Malcolm X was the first new Afrikan leader in this century to speak primarily to the oppressed masses, and to tell the masses the complete truth as he knew it. That’s why he was a great teacher; because he believed in his people and knew that they could change the world. The electricity he created was based on that--unlike Roy WIlkins or Stokeley Carmichael or Martin Luther King, Malcolm was going to tell you what was really going on, was going to “pull the cover off” the oppressor and his flunkies. As part of this, Malcolm told the masses the truth about their own movements, about the false leaders who were created by and served the colonizer. When he learned about the corruption of his own teacher, Elijah Muhammad, Malcolm unflinchingly told New Afrika about the new situation: “Muhammad is the man, with his house in Phoenix, his $200 suits, and his harem. He didn’t believe in the Black state or in getting anything for the people. That’s why I got out.” That was unpopular, but he did it.

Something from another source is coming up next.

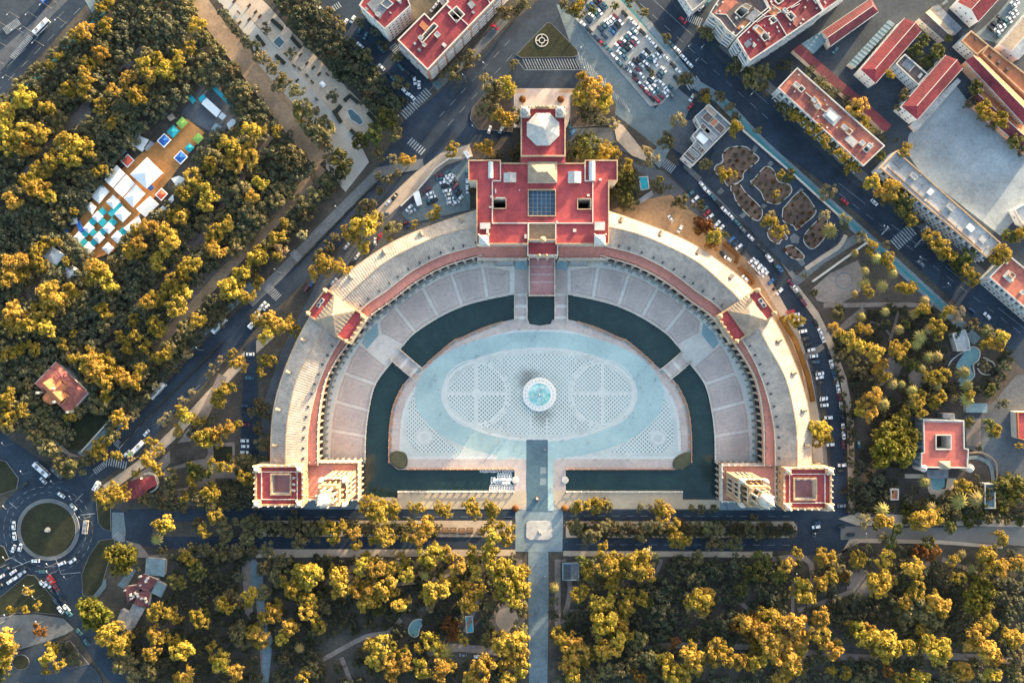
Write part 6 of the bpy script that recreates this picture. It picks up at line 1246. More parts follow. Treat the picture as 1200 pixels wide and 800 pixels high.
tent('white square tent below the left end of the striped marquee', zm((186, 408), (213, 438), (176, 482), (145, 455)), 'tent_white'); tent('ragged white tent beside the trees left of the checkered tents', zm((145, 475), (166, 495), (150, 522), (122, 490)), 'tent_white'); tent('white tent right of the striped marquee by the trees', zm((362, 455), (396, 485), (346, 532), (312, 500)), 'tent_white'); tent('white tent between the checkered tents and the right hand trees', zm((322, 525), (330, 552), (290, 590), (266, 572)), 'tent_white', 3, .8); tent('pale tent strip under the trees at the lower right market edge', zm((412, 488), (448, 447), (452, 470), (385, 535), (368, 530)), 'tent_white', 2.8, flat=True)
wl = [((228, 476), 38, 'white tent, topmost of the checkered cluster'), ((262, 520), 44, 'largest white tent at the upper right of the checkered cluster'), ((170, 530), 30, 'white tent, left tip of the upper rows in the checkered cluster'), ((211, 572), 32, 'white tent at the middle of the checkered cluster'), ((137, 571), 30, 'white tent beside the blue tarpaulin in the checkered cluster'), ((101, 606), 30, 'white tent, leftmost of the checkered cluster'), ((175, 607), 32, 'white tent below the middle of the checkered cluster'), ((137, 646), 34, 'white tent, lowest of the checkered cluster'), ((243, 605), 34, 'white tent, right tip of the lower rows in the checkered cluster'), ((209, 646), 32, 'white tent at the bottom right corner outside the teal canopies')]
for c, a, lb in wl: tent(lb, sq(c, a), 'tent_white', 3, 1.2)
tl = [((188, 513), 26, 26, 'teal canopy below the topmost white tent of the cluster'), ((236, 503), 22, 60, 'longest teal canopy between the two big white tents'), ((152, 550), 24, 24, 'teal canopy above the tent beside the blue tarpaulin'), ((190, 551), 24, 26, 'teal canopy at the heart of the checkered cluster'), ((226, 550), 26, 24, 'teal canopy below the largest checkered white tent'), ((126, 592), 22, 24, 'teal canopy right of the leftmost checkered tent'), ((153, 588), 22, 24, 'teal canopy between the middle left white tents'), ((189, 586), 22, 24, 'teal canopy right of centre in the lower checkered rows'), ((120, 626), 22, 26, 'teal canopy above the lowest checkered tent on its left'), ((156, 625), 22, 26, 'teal canopy above the lowest checkered tent on its right'), ((265, 586), 28, 26, 'teal canopy at the right tip of the checkered cluster')]
for c, a, b_, lb in tl: tent(lb, sq(c, a, b_), 'tent_teal', 2.7, flat=True)
tent('bright blue tarpaulin at the left edge of the checkered tents', zm((90, 550), (105, 545), (122, 585), (105, 590)), 'tent_blue', 2.7, flat=True)
for lb, c, m, a in (('lime green stall in the upper stall row', (481, 185), 'tent_green', 34), ('teal stall between green and blue in the upper row', (448, 217), 'tent_teal', 36), ('white rimmed blue stall in the upper row', (415, 250), 'tent_blue', 34), ('lime green stall in the lower stall row', (540, 242), 'tent_green', 32), ('teal stall between green and blue in the lower row', (508, 277), 'tent_teal', 28), ('white rimmed blue stall in the lower row', (476, 312), 'tent_blue', 34), ('red white rimmed stall left of the largest marquee', (281, 325), 'tent_red', 32), ('red and white stall at the right market edge', (405, 448), 'tent_red', 30), ('small blue stall at the corner of the largest marquee', (366, 423), 'tent_blue', 18)):
    px = sq(c, a*.9, a); r = tent(lb, px, m, 2.8, .9)
    if 'rimmed' in lb or 'white stall' in lb: trim(r, px, 2.8)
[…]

Whether it was reminding New Afrikans that they were not “Americans,” or organizing trained security units, Malcolm X was the bearer of advanced ideas. Again, not just as talk but in deeds. By the ‘60s, Malcolm’s weekly rallies at 125th St. and Lenox Ave. in Harlem were drawing so many people--many thousands--that the police had to close the streets to automobile traffic. One day Malcolm calmly told the crowd: “If you look to at the rooftops you’ll find that the white boys have the CIA and all those people with their guns on the rooftops, but next to every white man there’s a Black Muslim, so we have the situation well in hand.”(15) And near every imperialist security man there was an armed Muslim. That’s the kind of advanced leadership that Malcolm gave people. This was at a time, we should recall, when the Civil Rights leaders were always asking the police or the FBI or the U.S. Justice Department for “protection.”

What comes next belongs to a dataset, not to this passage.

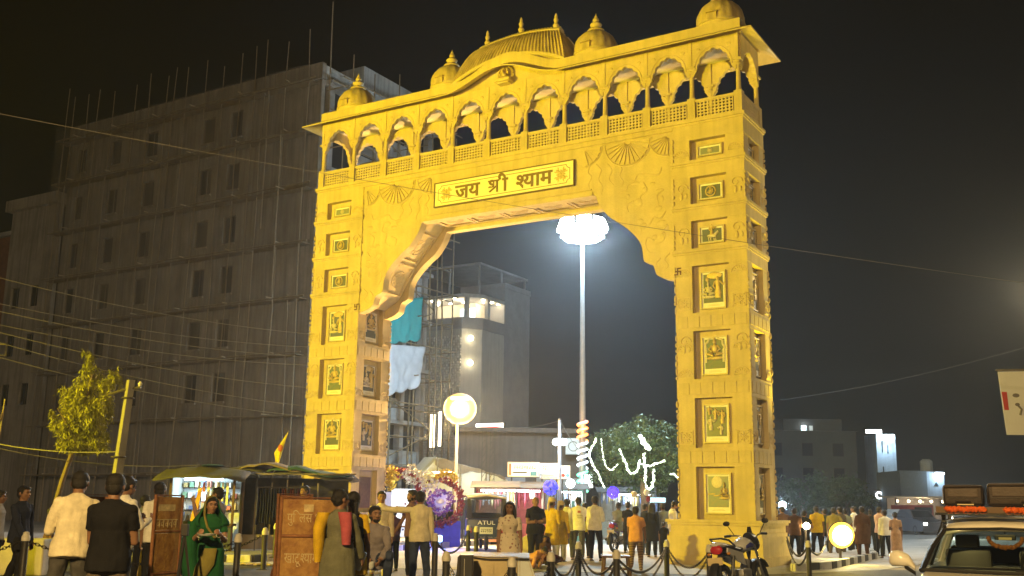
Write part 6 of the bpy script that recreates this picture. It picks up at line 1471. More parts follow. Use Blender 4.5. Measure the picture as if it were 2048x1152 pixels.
# toy and garland stalls under the sign boards
def stall_box(lab, u, Y, wd, seed, tint, ms):
    P = at(u, 1060, Y); t = thing('bazaar_stall', lab, 'stall', (P.x, Y, 0)); r = random.Random(seed)
    for x in (-wd/2, wd/2):
        for y in (0, .9): part('post', MB().tube([(x, y, 0), (x, y, 2.05)], .025, 6), m_wfr, t)
    part('back_cloth', MB().box(-wd/2, wd/2, .9, .93, .3, 2.0), mat('stall_cloth_'+lab[:6].strip().replace(' ', '_'), tint, .8, var=.3), t)
    part('table', MB().box(-wd/2, wd/2, -.1, .7, .72, .76), m_wood, t); part('table_cloth', MB().box(-wd/2, wd/2, -.13, -.105, .1, .75), mat('stall_front_'+lab[:6].strip().replace(' ', '_'), tuple(min(1, c*1.2) for c in tint), .8), t)
    for k in range(int(wd*9)):
        x = -wd/2+.08+k/9*.98; h = r.uniform(.3, .8); part('hanging_item', MB().ell((x, r.uniform(.0, .5), 1.95-h/2), (.05, .05, h/2), 8, 6), r.choice(ms), t, True)
    part('awning', MB().add([(-wd/2-.15, -.4, 1.98), (wd/2+.15, -.4, 2.0), (wd/2+.15, 1.0, 2.25), (-wd/2-.15, 1.0, 2.22)], [(0, 1, 2, 3)]), m_gt, t).modifiers.new('s', 'SOLIDIFY').thickness = .02
    part('tube_lamp', MB().tube([(-wd*.35, -.1, 1.9), (wd*.35, -.1, 1.9)], .03, 8), emit('stall_tube', (.9, .98, 1), 16), t, True)
    lamp('stall_light', 'POINT', Vector((P.x, Y-.25, 1.75)), 55, (.9, .97, 1), .15); return t
stall_box('toy stall hung with red and gold goods above the rickshaw', 990, 38.5, 1.5, 3, (.45, .25, .15), [goods[2], goods[3], m_fr[0], goods[0]])
stall_box('red and white bangle stall glowing under the wide sign board', 1050, 39, 1.5, 4, (.5, .12, .12), [goods[2], goods[0], m_fr[0], m_fr[1]])
stall_box('teal-lit stall between the lamp post and the mast', 1140, 41, 1.2, 6, (.2, .45, .42), [goods[0], goods[4], goods[0], goods[1]])
stall_box('dim stall with a pale roof behind the leafy tree', 1260, 47, 2.6, 7, (.25, .28, .28), [goods[0], goods[3], goods[1]])
for k, (u, v, Y, r_, lb) in enumerate(((1101, 975, 38.5, .28, 'round blue-lit ball ornament above the yellow turbans'), (1226, 985, 44, .26, 'violet-blue lit ball ornament below the leafy tree'))):
    P = at(u, v, Y); t = thing('ornament', lb, 'ornament', P); mb = MB()
    for j in range(70): d = Vector((r6.gauss(0, 1), r6.gauss(0, 1), r6.gauss(0, 1))).normalized(); mb.ell(d*r_*.8, (r_*.22, r_*.22, r_*.22), 5, 4)
    part('petal', mb, emit('ornament_blue%d' % k, ((.03, .04, 1), (.12, .05, 1))[k], 1.6, (.05, .05, .5)), t)['kind'] = 'stuff'; part('stick', MB().tube([(0, .05, -P.z), (0, .05, 0)], .02, 6), m_wfr, t)
P = at(1141, 967, 39.5); t = thing('globe_lamp', 'round white globe lamp between the lamp post and the mast', 'lamp', P); part('globe', MB().ell((0, 0, 0), (.17, .17, .17), 16, 10), emit('globe_white', (.9, 1, .98), 8), t, True); part('stem', MB().tube([(0, .05, -P.z), (0, .05, -.1)], .02, 6), m_wfr, t)
P = at(1177, 962, 44); lit('light_board', P, .42, .62, emit('board_lit', (.8, 1, .95), 4), 'small bright white board beside the foot of the mast', 'sign', 0)
P = at(1315, 1000, 46); lit('light_board', P, .75, .28, emit('board_lit2', (.6, .95, 1), 1.6), 'dim wide cyan board low under the leafy tree', 'sign', 0)
hd = thing('stick_dolls', 'decorated doll heads on a stick above the crowd under the tree', 'toy', (at(1293, 1000, 36).x, 36, 0)); zq = at(1293, 985, 36).z
part('stick', MB().tube([(0, 0, 0), (0, 0, zq)], .02, 6), m_bam, hd); part('doll', MB().ell((0, -.05, zq), (.10, .09, .12), 10, 8), m_pwhite, hd, True); part('doll', MB().ell((.05, -.05, zq-.22), (.08, .08, .10), 10, 8), m_fr[0], hd, True); part('doll', MB().ell((-.42, -.02, zq-.06), (.11, .09, .10), 10, 8), m_cream, hd, True); part('cross_bar', MB().tube([(-.5, 0, zq-.12), (.2, 0, zq-.1)], .012, 5), m_bam, hd)
# ================================================================== VEHICLES
m_tyre = mat('tyre_rubber', (.018, .018, .018), .8); m_chr = mat('chrome', (.6, .6, .6), .18, .95); m_black = mat('black_plastic', (.02, .02, .02), .4); m_seatv = mat('seat_vinyl', (.05, .045, .04), .45); m_tail = emit('tail_lamp_red', (1, .04, .02), .12, (.30, .01, .015)); m_plate = mat('number_plate', (.62, .50, .28), .5)
def wheel(parent, loc, R, r, M=None, spokes=5, m_rim=None):
    w_ = link('wheel', MB().torus(R-r, r, 28, 10, RY(pi/2)).mesh('wheel', m_tyre, True), parent, loc)
    rim = MB().torus(R-r*1.9, r*.32, 28, 6, RY(pi/2)); hub = .05
    for k in range(spokes):
        a = 2*pi*k/spokes; rim.tube([(0, .03*cos(a), .03*sin(a)), (0, (R-r*2)*cos(a), (R-r*2)*sin(a))], [.026, .016], 6)
    rim.lathe([(.05, -.045), (.05, .045)], 12, RY(pi/2)); part('rim', rim, m_rim or m_chr, w_, True); return w_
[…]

Malcolm fought to get New Afrikans out of the trap of thinking that they were “minority” citizens in Amerika. Malcolm never wanted to become part of the U.S. oppressor nation, with or without Civil Rights. He thought and did his political work as an Afrikan, and as part of the oppressed world majority. His international stature was so great that Civil Rights leaders began to get the picture that they had to start talking more like him or get left out in the cold. In December 1964 two SNCC representatives visited Afrika to build international support. A written report to SNCC by them shows the surprise that Malcolm’s influence had on them:

“Among the first days we were in Accra, someone said ‘Look you guys might really be doing something--I don’t know, but if you are to the Right of Malcolm, you might as well start packing right now ‘cause no one’ll listen to you!’ Among the first questions we were continually asked was ‘What’s your organization’s relationship to Malcolm?’ We ultimately found that this situation was not peculiar to Ghana; the pattern repeated itself in every country... Malcolm’s impact on Africa is fantastic. In every country he was known and served as the main criteria for categorizing other Afro-Americans and their political views.”(16)

Malcolm’s political thought was not, as we know, a finished product. Standing head and shoulders above his contemporaries, his work was still a journey cut down in midstream. He had yet to come to grips with communism, with proletarian class ideology, although he was consciously anti-capitalistic. Malcolm’s break with Elijah Muhammad’s doctrine was a new beginning. He was not above his Nation, but was part of the fertile questioning and reexamining that characterized his times and his movement. Shortly before his death he told an interviewer: “But I would still be hard pressed to give a specific definition of the overall philosophy which I think is necessary for the liberation of the Black people in this country.”(17) Still left unanswered at his death were the practical questions of program: How New Afrikans will overcome oppression, what specific society they need to build, and who should lead them?